2006-10-29 01:52:59no name

西化,作業5

Plato: Plato is one of the world’s best known and most widely read and studied philosophers. Known as the student of Socrates and the teacher of Aristotle, he wrote in the middle of the fourth century B.C.E. His earliest works are regarded as the most reliable of the ancient sources on Socrates. His later works, including his most famous work, the Republic, blend ethics, political philosophy, moral psychology, epistemology, and metaphysics into an interconnected and systematic philosophy. It is most of all from Plato that we get the theory of Forms, according to which the world we know through the senses is only an imitation of the pure, eternal, and unchanging world of the Forms. Plato’s works also contain the origins of the familiar complaint that the arts work by inflaming the passions, the ideal of ”Platonic love,” and the myth of Atlantis.

Aristotle: Aristotle was born in Stagira in northern Greece in 384 B.C. His father, Nicomachus, was a physician, under whose influence Aristotle developed his great observational talents.
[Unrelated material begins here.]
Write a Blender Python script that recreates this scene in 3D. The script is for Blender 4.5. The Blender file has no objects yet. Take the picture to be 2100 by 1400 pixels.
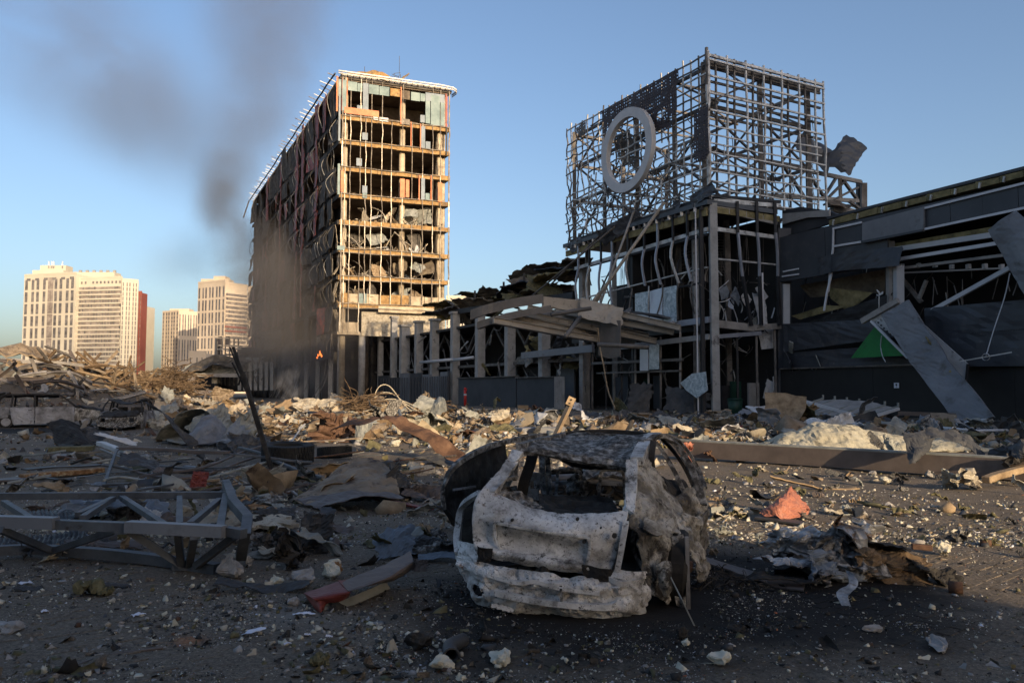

For twenty years he was a member of Plato’s Academy as a student and teacher. The early writings of Aristotle were intended for the general public, some written in dialogue form, with a largely Platonic outlook. His approach to philosophy is systematic yet not dogmatic; he constantly questioned his conclusions and found difficulties, and it is in this constant analysis and acute argument that he gained his reputation as one of the most influential philosophers in Western thought.

The Pastoral: Pastoral refers to the lifestyle of shepherds and pastoralists, moving livestock around larger areas of land according to seasons and availability of water and feed. The pastoral genre was invented in the Hellenistic era by the Sicilian poet Theocritus, who may have drawn on authentic folk traditions of Sicilian shepherds. The Roman poet Virgil adopted the invention and wrote eclogues, which are poems on rustic and bucolic subjects that set an example for the pastoral mood in literature. Later pastoral poets, such as Edmund Spenser and Alexander Pope, typically looked to the classical pastoral poets for inspiration.